> _Task to carry out_
Copy the records below word for word, from the first line through the line that contains "v.co = Vector((u0", and leave out any pictures.

> _Extracted information_

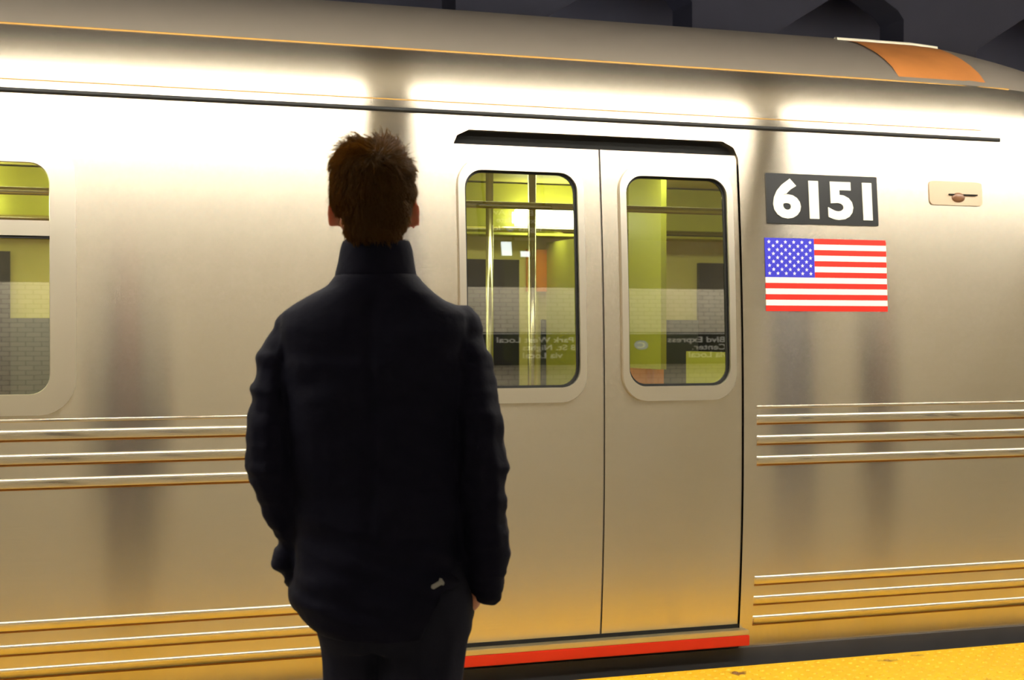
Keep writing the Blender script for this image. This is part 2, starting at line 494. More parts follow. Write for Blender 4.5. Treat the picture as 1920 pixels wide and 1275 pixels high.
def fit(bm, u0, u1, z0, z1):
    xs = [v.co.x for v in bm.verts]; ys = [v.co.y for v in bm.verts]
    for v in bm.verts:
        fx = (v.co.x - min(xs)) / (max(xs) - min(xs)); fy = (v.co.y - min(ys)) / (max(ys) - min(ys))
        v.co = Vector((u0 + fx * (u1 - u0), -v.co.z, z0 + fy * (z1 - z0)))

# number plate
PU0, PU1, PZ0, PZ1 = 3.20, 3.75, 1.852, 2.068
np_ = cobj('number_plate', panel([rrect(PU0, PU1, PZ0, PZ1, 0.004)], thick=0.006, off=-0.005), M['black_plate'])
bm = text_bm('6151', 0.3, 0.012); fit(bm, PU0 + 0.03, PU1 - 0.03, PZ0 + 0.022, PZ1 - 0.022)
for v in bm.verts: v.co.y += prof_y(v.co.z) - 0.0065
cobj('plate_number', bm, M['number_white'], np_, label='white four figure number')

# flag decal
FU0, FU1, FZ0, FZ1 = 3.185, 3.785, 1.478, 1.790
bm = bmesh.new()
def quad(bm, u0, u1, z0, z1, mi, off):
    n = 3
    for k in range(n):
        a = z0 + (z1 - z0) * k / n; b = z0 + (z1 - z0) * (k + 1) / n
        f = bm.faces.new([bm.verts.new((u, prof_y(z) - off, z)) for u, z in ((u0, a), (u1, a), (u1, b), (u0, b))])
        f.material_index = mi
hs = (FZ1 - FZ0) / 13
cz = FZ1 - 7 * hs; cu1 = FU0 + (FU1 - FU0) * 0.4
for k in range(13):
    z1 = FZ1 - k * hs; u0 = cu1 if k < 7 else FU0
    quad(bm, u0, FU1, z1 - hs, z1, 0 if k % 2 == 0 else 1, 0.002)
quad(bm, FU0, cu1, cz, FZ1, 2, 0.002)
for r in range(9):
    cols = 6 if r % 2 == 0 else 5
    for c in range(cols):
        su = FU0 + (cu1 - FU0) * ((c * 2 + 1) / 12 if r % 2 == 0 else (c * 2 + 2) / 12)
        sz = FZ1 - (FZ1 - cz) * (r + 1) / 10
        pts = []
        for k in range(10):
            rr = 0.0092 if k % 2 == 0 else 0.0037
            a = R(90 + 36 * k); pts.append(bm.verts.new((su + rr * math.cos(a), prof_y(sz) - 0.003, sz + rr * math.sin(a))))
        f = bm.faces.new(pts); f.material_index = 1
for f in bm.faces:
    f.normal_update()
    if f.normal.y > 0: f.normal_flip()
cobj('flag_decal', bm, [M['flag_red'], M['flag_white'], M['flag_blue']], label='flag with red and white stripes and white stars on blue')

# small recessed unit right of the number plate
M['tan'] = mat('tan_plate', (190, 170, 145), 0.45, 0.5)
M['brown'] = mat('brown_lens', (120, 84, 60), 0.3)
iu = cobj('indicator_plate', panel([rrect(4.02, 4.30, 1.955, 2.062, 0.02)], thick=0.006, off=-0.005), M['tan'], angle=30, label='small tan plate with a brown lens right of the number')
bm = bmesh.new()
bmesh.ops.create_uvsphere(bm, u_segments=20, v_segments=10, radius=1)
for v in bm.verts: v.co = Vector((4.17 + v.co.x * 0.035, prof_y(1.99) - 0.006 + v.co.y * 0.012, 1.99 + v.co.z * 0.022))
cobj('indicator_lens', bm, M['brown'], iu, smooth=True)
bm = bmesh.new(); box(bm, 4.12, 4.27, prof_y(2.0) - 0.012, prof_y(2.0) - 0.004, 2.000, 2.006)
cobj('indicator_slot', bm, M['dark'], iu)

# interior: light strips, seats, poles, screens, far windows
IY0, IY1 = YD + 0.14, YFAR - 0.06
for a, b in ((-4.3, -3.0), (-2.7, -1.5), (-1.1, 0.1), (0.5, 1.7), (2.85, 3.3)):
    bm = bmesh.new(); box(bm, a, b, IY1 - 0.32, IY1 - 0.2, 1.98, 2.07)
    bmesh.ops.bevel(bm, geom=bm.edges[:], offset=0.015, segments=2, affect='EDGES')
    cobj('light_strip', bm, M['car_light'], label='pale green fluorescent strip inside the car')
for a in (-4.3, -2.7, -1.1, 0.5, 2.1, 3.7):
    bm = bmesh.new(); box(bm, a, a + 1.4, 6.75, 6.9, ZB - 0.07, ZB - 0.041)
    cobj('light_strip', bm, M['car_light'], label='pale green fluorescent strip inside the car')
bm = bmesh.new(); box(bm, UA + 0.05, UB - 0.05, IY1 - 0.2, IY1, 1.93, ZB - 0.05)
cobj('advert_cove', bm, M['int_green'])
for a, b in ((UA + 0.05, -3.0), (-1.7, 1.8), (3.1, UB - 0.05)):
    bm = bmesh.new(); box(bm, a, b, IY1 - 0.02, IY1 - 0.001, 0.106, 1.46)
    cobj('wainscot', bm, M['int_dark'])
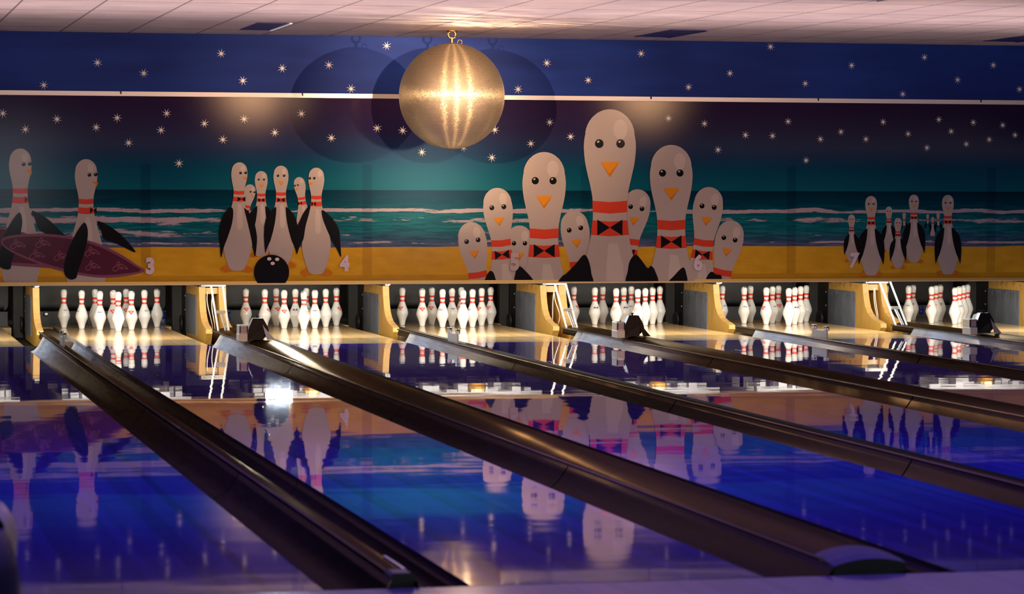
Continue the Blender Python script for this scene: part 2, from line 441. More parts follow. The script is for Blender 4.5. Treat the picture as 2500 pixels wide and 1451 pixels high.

> _Correct result_
Keep writing the Blender script for this image. This is part 2, starting at line 494. More parts follow. Write for Blender 4.5. Treat the picture as 1920 pixels wide and 1275 pixels high.
def fit(bm, u0, u1, z0, z1):
    xs = [v.co.x for v in bm.verts]; ys = [v.co.y for v in bm.verts]
    for v in bm.verts:
        fx = (v.co.x - min(xs)) / (max(xs) - min(xs)); fy = (v.co.y - min(ys)) / (max(ys) - min(ys))
        v.co = Vector((u0 + fx * (u1 - u0), -v.co.z, z0 + fy * (z1 - z0)))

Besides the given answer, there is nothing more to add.